AGRIBUSINESS: Company representatives from Our Home and Rockhampton Regional Council Economic Development team members visit a feedlot.
AGRIBUSINESS: Company representatives from Our Home and Rockhampton Regional Council Economic Development team members visit a feedlot. Rockhampton Regional Council

$1.5b Korean company eyes off Rockhampton

FARMERS in the Rockhampton region are poised to cash in after a successful visit this week by a delegation from a major South Korean food company.

The exclusive visit by company representatives from Our Home, one of the most recognised food brands in South Korea, was coup for Rockhampton Regional Council's Economic Development team.

It was the result of a proactive invitation to showcase the region and explore the potential to establish an agricultural business.

With an annual turnover of $1.5 billion, Rockhampton Region Mayor Margaret Strelow acknowledged the importance of the region putting its best foot forward to impress the Our Home trade delegation.

"This is a major company who have capital at their disposal. It's about working out where they should invest to get the right produce to take home," Cr Strelow said.

During their visit, the delegation has visited a feedlot, cattle and chicken farms, Teys meatworks and also met with professional services and with government agencies.

Cr Strelow said the region's reputation as the beef capital of Australia needed to be capitalised on during this visit.

"If you're going to buy beef, why wouldn't you buy it from the 'Beef Capital of Australia' and all of the great things that symbolises?" she said.

"The message we're receiving now from several Korean and Chinese delegations is that the brands of Australia and Queensland are very strong and stand for clean food, clean air in Asian countries.

"We already export into Asia but there is so much more that we could do."

Cr Strelow said they had been working with real estate agents and the delegation visited potential properties to purchase but ruled out council setting aside land.

"Our job was the invitation, the show and tell and then letting private enterprise do what it does best.

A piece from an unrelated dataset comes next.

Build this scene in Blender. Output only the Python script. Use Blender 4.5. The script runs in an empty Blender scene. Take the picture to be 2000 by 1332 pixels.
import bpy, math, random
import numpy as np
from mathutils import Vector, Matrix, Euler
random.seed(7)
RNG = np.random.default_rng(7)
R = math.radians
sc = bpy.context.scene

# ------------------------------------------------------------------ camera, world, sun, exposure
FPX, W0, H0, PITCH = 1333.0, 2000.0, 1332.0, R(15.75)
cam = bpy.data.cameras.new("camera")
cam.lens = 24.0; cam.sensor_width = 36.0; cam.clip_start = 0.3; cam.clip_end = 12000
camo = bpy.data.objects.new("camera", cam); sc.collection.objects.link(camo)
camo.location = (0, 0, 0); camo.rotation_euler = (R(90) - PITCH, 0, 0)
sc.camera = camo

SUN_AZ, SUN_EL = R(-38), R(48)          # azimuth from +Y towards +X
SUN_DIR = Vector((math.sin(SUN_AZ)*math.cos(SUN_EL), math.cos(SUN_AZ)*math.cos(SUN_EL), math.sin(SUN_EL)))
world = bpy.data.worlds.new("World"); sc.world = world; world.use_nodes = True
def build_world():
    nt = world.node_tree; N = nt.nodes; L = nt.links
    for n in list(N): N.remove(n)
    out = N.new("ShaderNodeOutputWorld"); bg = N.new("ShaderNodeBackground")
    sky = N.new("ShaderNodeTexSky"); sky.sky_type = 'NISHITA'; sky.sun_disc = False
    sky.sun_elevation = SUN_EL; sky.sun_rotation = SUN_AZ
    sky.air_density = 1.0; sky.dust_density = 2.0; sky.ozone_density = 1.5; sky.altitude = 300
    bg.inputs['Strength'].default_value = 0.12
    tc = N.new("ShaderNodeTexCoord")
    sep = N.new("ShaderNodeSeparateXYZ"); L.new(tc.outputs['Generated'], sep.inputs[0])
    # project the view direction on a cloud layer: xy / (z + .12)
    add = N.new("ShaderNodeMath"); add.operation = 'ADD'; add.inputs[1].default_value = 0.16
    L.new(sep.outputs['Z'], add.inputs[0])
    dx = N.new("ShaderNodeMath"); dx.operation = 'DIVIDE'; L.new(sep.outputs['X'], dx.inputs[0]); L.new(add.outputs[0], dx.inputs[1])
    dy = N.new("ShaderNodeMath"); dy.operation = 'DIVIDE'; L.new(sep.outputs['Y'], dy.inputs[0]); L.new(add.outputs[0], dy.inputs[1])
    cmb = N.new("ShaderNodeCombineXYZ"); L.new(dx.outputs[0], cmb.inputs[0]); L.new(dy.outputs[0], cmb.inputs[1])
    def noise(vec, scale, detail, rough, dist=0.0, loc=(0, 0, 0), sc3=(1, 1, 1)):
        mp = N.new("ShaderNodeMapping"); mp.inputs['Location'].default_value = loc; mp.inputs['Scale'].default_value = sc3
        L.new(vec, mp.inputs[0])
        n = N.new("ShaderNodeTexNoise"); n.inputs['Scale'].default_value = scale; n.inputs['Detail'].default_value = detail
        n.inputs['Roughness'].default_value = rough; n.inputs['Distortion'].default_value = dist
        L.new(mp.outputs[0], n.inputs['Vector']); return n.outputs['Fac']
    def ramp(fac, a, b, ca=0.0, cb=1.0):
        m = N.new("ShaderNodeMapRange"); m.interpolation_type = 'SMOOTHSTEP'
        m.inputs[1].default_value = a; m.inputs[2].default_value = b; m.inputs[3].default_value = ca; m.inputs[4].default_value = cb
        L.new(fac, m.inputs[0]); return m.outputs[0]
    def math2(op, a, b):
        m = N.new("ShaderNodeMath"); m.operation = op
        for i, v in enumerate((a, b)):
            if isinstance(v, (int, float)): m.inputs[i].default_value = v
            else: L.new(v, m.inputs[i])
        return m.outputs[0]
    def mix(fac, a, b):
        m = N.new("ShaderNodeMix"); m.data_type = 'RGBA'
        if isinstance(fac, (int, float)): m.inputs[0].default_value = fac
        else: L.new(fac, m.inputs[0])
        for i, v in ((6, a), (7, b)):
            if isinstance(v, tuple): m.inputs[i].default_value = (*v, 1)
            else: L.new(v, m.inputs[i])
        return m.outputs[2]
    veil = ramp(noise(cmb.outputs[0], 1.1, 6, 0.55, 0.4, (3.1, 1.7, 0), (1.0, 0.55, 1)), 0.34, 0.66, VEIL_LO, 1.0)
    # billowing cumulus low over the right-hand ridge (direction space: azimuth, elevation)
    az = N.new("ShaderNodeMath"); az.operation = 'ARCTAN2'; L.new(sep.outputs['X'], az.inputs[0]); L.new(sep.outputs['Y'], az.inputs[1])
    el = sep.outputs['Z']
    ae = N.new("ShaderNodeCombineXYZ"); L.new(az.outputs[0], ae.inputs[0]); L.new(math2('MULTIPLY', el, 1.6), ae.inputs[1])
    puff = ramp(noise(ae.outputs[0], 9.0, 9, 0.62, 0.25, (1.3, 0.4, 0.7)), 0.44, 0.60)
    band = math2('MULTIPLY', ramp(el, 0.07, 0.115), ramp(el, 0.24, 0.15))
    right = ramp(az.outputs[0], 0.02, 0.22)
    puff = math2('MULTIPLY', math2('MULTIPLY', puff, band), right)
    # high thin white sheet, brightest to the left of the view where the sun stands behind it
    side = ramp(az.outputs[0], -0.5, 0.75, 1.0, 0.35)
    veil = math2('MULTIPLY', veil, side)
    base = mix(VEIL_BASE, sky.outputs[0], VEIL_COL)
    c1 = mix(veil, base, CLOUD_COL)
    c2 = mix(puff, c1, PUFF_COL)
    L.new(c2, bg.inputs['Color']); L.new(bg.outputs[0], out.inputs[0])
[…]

"The Our Home delegation will further discuss their visit with their senior management upon their return to Korea and we are very much looking forward to seeing what the outcome of their visit will be."

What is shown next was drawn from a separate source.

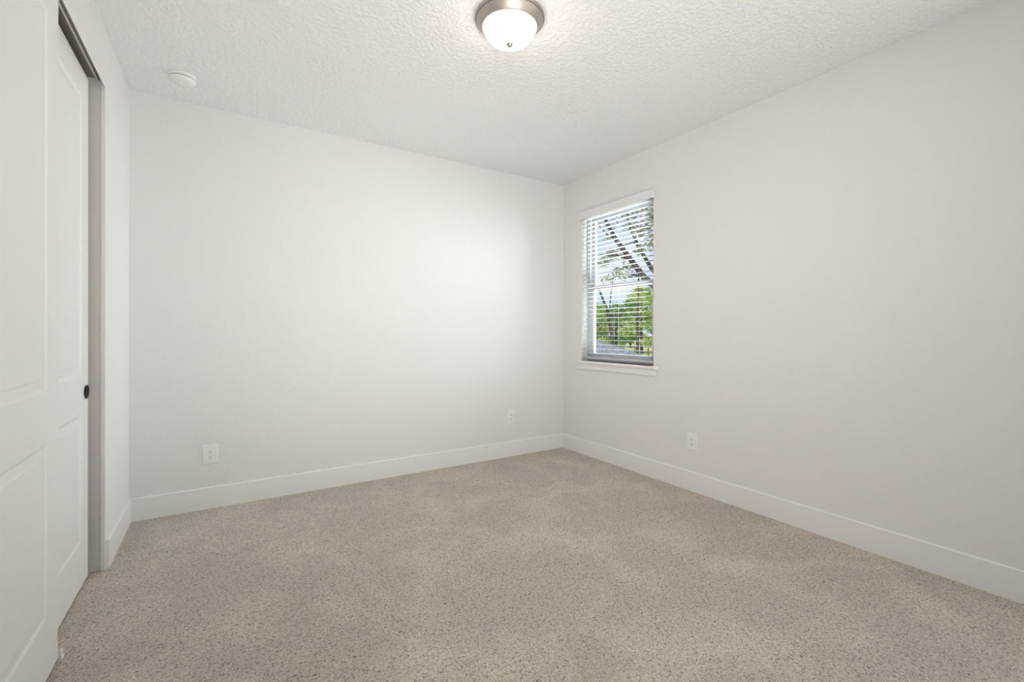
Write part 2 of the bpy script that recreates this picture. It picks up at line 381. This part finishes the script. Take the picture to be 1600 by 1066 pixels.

She credited her economic development officer's proactive approach towards trade and Asian engagement as a catalyst for the delegation's visit.

"Council has stepped up in a big way with its economic development role in the last 12-18 months stepping outside of what would normally be council's normal comfort zone. The world doesn't come to us, let's make our own luck."

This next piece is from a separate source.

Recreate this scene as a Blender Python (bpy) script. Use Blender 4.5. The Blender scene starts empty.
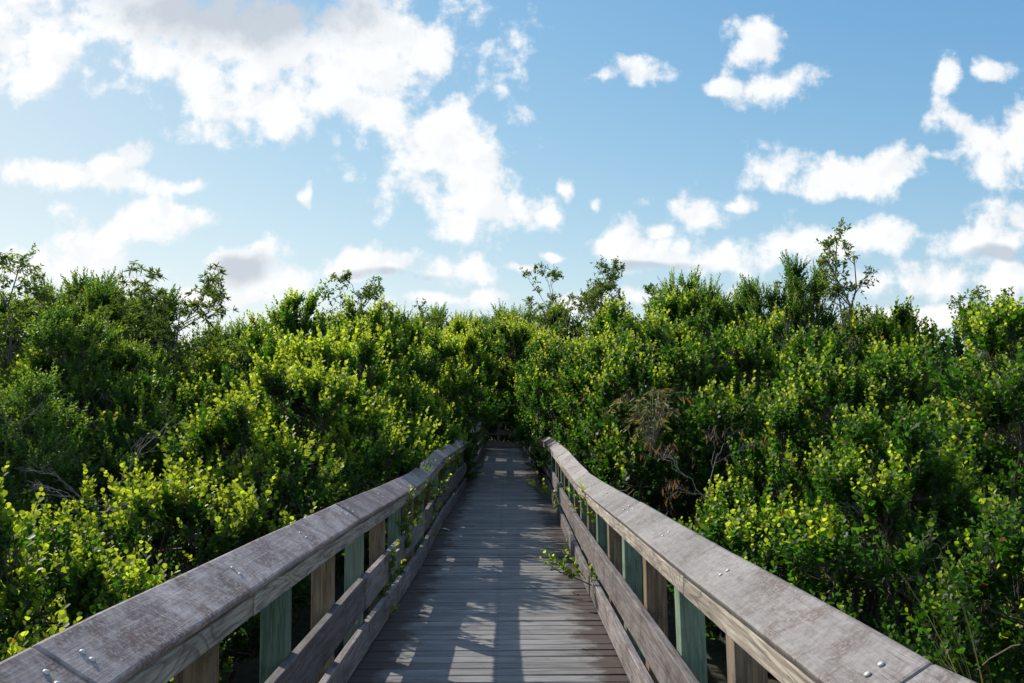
import bpy, bmesh, math, random
import numpy as np
from mathutils import Vector, Matrix

random.seed(7)
scene = bpy.context.scene
col = scene.collection
PI = math.pi

# ------------------------------------------------------------------ camera
F, CX, CY = 850.0, 512.0, 341.5
CAM_Z = 1.52
HORIZON, VPX = 415.0, 497.0
GROUND = -0.9
cd = bpy.data.cameras.new('camera')
cam = bpy.data.objects.new('camera', cd)
col.objects.link(cam)
cd.sensor_width = 36.0
cd.lens = F / 1024.0 * 36.0
cd.clip_start = 0.05
cd.clip_end = 3000.0
cam.location = (0, 0, CAM_Z)
PITCH = math.atan((HORIZON - CY) / F)
YAW = math.atan((CX - VPX) / F)
cam.rotation_euler = (PI / 2 + PITCH, 0, -YAW)
scene.camera = cam
CR = cam.rotation_euler.to_matrix()

def pix_uv(px, py):
    """direction seen at a pixel of the photograph -> (x/y, z/y) of that direction"""
    d = CR @ Vector(((px - CX) / F, -(py - CY) / F, -1.0))
    return d.x / d.y, d.z / d.y

def at(px, d, top):
    """plan position at distance d, and height above ground so that the top reaches row `top`"""
    u, v = pix_uv(px, top)
    return u * d, CAM_Z + v * d - GROUND

# ------------------------------------------------------------------ scene helpers
def tag(o, label=None, cat=None, group=None, kind=None):
    if label: o['label'] = label
    if cat: o['category'] = cat
    if group: o['group'] = group
    if kind: o['kind'] = kind
    return o

def empty(name, loc=(0, 0, 0), rz=0.0):
    o = bpy.data.objects.new(name, None)
    o.empty_display_size = 0.2
    o.location = loc
    o.rotation_euler = (0, 0, rz)
    col.objects.link(o)
    return o

def link(name, mesh, parent=None, mat=None):
    o = bpy.data.objects.new(name, mesh)
    if mat is not None and len(mesh.materials) == 0:
        mesh.materials.append(mat)
    col.objects.link(o)
    if parent is not None:
        o.parent = parent
    return o

def copy_thing(root):
    r = root.copy(); col.objects.link(r)
    for ch in list(root.children):
        c = ch.copy(); col.objects.link(c); c.parent = r
        for g in list(ch.children):
            d = g.copy(); col.objects.link(d); d.parent = c
    return r

class MB:
    """collects verts / faces and links them as one mesh object"""
    def __init__(s): s.v, s.f, s.a = [], [], []
    def add(s, vs, fs, a=0.0):
        n = len(s.v); s.v += [tuple(p) for p in vs]
        for f in fs:
            s.f.append(tuple(i + n for i in f)); s.a.append(a)
    def box(s, x0, x1, y0, y1, z0, z1, a=0.0):
        s.add([(x0,y0,z0),(x1,y0,z0),(x1,y1,z0),(x0,y1,z0),(x0,y0,z1),(x1,y0,z1),(x1,y1,z1),(x0,y1,z1)],
              [(0,3,2,1),(4,5,6,7),(0,1,5,4),(1,2,6,5),(2,3,7,6),(3,0,4,7)], a)
    def sweep(s, rects, a=0.0):
        """rects: list of 4-corner loops in order; capped at the ends"""
        n = len(s.v)
        for r in rects: s.v += [tuple(p) for p in r]
        k = len(rects)
        for i in range(k - 1):
            for j in range(4):
                b = n + i * 4; q = (j + 1) % 4
                s.f.append((b + j, b + 4 + j, b + 4 + q, b + q)); s.a.append(a)
        s.f.append((n, n + 1, n + 2, n + 3)); s.a.append(a)
        e = n + (k - 1) * 4
        s.f.append((e + 3, e + 2, e + 1, e)); s.a.append(a)
    def build(s, name, mat, parent=None, bevel=0.0, seg=2, smooth=False):
        m = bpy.data.meshes.new(name)
        m.from_pydata(s.v, [], s.f)
        bm = bmesh.new(); bm.from_mesh(m)
        bmesh.ops.recalc_face_normals(bm, faces=bm.faces); bm.to_mesh(m); bm.free()
        at_ = m.attributes.new('rnd', 'FLOAT', 'FACE')
        at_.data.foreach_set('value', np.array(s.a, dtype=np.float32))
        m.materials.append(mat)
        o = link(name, m, parent)
        if bevel:
            md = o.modifiers.new('bevel', 'BEVEL'); md.width = bevel; md.segments = seg
            md.limit_method = 'ANGLE'; md.harden_normals = False
        if smooth:
            m.polygons.foreach_set('use_smooth', [True] * len(m.polygons))
        return o

# ------------------------------------------------------------------ node helpers
class NT:
    def __init__(s, tree): s.t = tree; s.n = tree.nodes; s.l = tree.links
    def new(s, typ, ins=None, **props):
        nd = s.n.new(typ)
        for k, v in props.items(): setattr(nd, k, v)
        if ins:
            for k, v in ins.items():
                sk = nd.inputs[k]
                if hasattr(v, 'is_output'): s.l.new(v, sk)
                else: sk.default_value = v
        return nd
    def math(s, op, a, b=0.0, c=None, clamp=False):
        d = {0: a, 1: b}
        if c is not None: d[2] = c
        return s.new('ShaderNodeMath', d, operation=op, use_clamp=clamp).outputs[0]
    def mix(s, f, a, b, blend='MIX'):
        nd = s.new('ShaderNodeMix', None, data_type='RGBA', blend_type=blend)
        for i, v in ((0, f), (6, a), (7, b)):
            if hasattr(v, 'is_output'): s.l.new(v, nd.inputs[i])
            else: nd.inputs[i].default_value = v
        return nd.outputs[2]
    def smooth(s, v, lo, hi, a=0.0, b=1.0):
        return s.new('ShaderNodeMapRange', {0: v, 1: lo, 2: hi, 3: a, 4: b}, interpolation_type='SMOOTHSTEP').outputs[0]
    def noise(s, vec, scale, detail=4.0, rough=0.55, dist=0.0):
        return s.new('ShaderNodeTexNoise', {'Vector': vec, 'Scale': scale, 'Detail': detail, 'Roughness': rough, 'Distortion': dist})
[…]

Council's general manager of regional development and aviation, Scott Waters said the visit was another step forward for the council, the region and the community.

"A huge amount of work had been put in by the council officers in attracting a delegation of this calibre demonstrating what we have available to showcase and it is world class."

Mr Waters said they were already busy planning for what happens next.

"The next step, is looking at our infrastructure that we have so that we can support larger developments like this but first and foremost it's really about delivering jobs for our region and diversifying our agricultural centre," he said.

"Our airport is recognised as one of the best facilities in regional Queensland and our role is now building the business around the airport and delegations like this give us the ability to do that.

"Export is extremely important for us, we have the infrastructure on the ground and it's now time for us to deliver against that."

The mayor offered a word of caution saying they would have to be quick on their feet to take advantage of this golden opportunity now that their competitors knew about the interest generated by the visit.